Material for this exercise:
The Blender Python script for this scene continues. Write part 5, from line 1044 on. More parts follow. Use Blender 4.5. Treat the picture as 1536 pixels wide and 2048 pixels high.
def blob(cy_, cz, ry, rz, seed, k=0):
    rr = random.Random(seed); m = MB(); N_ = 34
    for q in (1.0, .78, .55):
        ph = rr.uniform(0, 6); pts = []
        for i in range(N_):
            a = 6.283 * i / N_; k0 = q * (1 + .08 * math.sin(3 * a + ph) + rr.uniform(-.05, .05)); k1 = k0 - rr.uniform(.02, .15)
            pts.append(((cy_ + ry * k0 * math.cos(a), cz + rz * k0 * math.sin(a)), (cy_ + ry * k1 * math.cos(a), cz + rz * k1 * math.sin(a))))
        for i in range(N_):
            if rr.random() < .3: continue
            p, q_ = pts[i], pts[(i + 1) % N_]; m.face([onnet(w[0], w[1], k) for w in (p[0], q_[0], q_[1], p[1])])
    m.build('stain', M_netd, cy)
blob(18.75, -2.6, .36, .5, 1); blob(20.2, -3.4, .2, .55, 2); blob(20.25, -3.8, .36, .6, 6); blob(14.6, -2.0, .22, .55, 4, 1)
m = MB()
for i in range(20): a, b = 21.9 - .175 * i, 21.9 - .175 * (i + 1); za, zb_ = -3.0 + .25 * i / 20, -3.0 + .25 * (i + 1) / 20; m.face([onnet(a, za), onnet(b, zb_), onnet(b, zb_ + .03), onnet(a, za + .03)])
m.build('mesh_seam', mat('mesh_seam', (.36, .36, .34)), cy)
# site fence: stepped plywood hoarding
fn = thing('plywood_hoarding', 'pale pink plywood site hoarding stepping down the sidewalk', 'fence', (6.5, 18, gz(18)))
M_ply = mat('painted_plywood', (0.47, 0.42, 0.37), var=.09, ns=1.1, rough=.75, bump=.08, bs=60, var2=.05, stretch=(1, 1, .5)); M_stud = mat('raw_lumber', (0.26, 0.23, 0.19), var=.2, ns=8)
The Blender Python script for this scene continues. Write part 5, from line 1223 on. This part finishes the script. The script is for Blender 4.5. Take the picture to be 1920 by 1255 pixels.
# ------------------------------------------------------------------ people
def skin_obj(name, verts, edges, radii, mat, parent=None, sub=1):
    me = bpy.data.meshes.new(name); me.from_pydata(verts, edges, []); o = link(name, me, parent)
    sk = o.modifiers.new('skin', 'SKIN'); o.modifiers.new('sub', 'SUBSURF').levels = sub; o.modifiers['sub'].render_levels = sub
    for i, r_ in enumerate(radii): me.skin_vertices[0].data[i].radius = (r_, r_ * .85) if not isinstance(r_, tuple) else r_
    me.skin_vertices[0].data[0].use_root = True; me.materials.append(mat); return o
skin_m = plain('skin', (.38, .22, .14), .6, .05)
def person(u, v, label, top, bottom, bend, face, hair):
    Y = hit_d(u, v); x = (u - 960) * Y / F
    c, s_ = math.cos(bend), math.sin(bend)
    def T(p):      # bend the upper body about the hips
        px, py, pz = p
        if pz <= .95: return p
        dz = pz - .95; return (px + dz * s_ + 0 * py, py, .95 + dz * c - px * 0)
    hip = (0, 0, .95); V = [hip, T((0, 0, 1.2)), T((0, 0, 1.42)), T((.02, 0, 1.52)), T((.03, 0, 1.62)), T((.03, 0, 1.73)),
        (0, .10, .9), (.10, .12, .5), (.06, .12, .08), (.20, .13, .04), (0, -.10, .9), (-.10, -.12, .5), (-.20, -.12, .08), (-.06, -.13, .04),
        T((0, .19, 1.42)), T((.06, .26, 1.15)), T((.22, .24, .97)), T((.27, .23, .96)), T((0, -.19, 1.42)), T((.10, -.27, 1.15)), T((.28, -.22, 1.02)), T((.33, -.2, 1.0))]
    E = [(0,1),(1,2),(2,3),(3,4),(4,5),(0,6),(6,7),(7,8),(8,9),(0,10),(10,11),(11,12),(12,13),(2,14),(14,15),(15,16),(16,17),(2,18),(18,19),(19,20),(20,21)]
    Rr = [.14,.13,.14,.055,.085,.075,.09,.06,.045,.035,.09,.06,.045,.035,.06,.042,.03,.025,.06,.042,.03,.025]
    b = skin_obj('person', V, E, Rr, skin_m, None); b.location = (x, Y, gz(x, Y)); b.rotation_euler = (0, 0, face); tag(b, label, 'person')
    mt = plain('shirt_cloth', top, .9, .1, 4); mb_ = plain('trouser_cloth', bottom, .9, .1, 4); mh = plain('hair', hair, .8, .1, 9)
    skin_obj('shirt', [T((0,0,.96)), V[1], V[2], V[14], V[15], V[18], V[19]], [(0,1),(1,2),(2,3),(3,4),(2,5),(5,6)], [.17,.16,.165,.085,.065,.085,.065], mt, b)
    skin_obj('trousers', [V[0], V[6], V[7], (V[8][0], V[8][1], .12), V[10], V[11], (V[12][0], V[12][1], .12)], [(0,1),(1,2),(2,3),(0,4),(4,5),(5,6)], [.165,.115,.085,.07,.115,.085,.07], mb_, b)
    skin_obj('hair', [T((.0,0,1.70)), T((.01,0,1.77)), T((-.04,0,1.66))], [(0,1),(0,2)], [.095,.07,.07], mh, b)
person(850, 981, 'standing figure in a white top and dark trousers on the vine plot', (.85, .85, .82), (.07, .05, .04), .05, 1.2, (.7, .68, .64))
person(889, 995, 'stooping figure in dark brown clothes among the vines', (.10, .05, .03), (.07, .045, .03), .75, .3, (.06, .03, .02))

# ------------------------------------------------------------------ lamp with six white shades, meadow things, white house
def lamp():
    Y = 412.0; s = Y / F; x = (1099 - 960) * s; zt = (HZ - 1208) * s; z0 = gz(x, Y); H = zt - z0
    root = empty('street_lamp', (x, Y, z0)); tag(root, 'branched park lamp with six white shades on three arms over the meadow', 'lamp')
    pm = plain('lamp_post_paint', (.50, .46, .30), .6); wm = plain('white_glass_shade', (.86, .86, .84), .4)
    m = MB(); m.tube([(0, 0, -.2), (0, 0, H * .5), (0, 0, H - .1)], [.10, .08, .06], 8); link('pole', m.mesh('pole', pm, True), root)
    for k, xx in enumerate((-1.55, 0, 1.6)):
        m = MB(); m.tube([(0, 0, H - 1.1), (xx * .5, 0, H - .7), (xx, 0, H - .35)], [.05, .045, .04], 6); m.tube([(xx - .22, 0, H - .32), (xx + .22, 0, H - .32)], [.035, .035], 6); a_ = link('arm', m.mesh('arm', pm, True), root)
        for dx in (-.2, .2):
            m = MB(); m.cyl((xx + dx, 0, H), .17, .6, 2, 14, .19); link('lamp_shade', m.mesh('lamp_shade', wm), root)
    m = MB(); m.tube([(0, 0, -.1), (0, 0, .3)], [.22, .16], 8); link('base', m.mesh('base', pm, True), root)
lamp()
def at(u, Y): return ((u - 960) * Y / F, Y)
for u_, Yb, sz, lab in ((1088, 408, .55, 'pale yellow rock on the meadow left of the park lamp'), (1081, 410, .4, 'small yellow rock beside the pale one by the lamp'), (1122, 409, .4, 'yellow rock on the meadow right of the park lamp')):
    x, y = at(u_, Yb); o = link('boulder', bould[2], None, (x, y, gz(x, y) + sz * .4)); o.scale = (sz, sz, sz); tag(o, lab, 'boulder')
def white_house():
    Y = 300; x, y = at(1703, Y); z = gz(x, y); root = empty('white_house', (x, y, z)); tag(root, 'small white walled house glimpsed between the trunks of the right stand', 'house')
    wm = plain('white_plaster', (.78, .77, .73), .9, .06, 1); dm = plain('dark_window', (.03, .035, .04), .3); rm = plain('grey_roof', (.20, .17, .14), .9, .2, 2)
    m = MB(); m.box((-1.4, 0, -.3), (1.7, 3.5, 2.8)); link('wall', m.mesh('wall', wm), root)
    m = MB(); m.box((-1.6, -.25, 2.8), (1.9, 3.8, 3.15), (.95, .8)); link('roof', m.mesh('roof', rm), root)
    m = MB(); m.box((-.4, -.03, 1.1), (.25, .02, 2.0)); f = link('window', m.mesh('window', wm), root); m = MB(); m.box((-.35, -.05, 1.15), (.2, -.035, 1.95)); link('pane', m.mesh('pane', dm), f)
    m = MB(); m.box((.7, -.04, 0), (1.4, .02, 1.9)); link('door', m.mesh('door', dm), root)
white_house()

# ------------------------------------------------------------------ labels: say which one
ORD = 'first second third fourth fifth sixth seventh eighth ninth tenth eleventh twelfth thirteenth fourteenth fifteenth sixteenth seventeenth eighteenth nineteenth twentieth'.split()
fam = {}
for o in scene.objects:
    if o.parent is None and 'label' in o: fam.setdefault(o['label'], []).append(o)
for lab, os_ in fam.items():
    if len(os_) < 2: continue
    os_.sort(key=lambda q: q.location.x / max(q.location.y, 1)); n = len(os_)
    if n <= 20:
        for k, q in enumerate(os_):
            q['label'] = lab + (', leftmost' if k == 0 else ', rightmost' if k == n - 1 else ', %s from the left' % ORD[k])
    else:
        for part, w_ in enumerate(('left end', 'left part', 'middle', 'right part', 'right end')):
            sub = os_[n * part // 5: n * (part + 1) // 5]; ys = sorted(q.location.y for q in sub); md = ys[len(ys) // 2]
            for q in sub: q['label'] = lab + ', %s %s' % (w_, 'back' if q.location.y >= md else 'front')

Short exercise:
Write out every line of the preceding listing that contains "script".

Response to the exercise:
The Blender Python script for this scene continues. Write part 5, from line 1044 on. More parts follow. Use Blender 4.5. Treat the picture as 1536 pixels wide and 2048 pixels high.
The Blender Python script for this scene continues. Write part 5, from line 1223 on. This part finishes the script. The script is for Blender 4.5. Take the picture to be 1920 by 1255 pixels.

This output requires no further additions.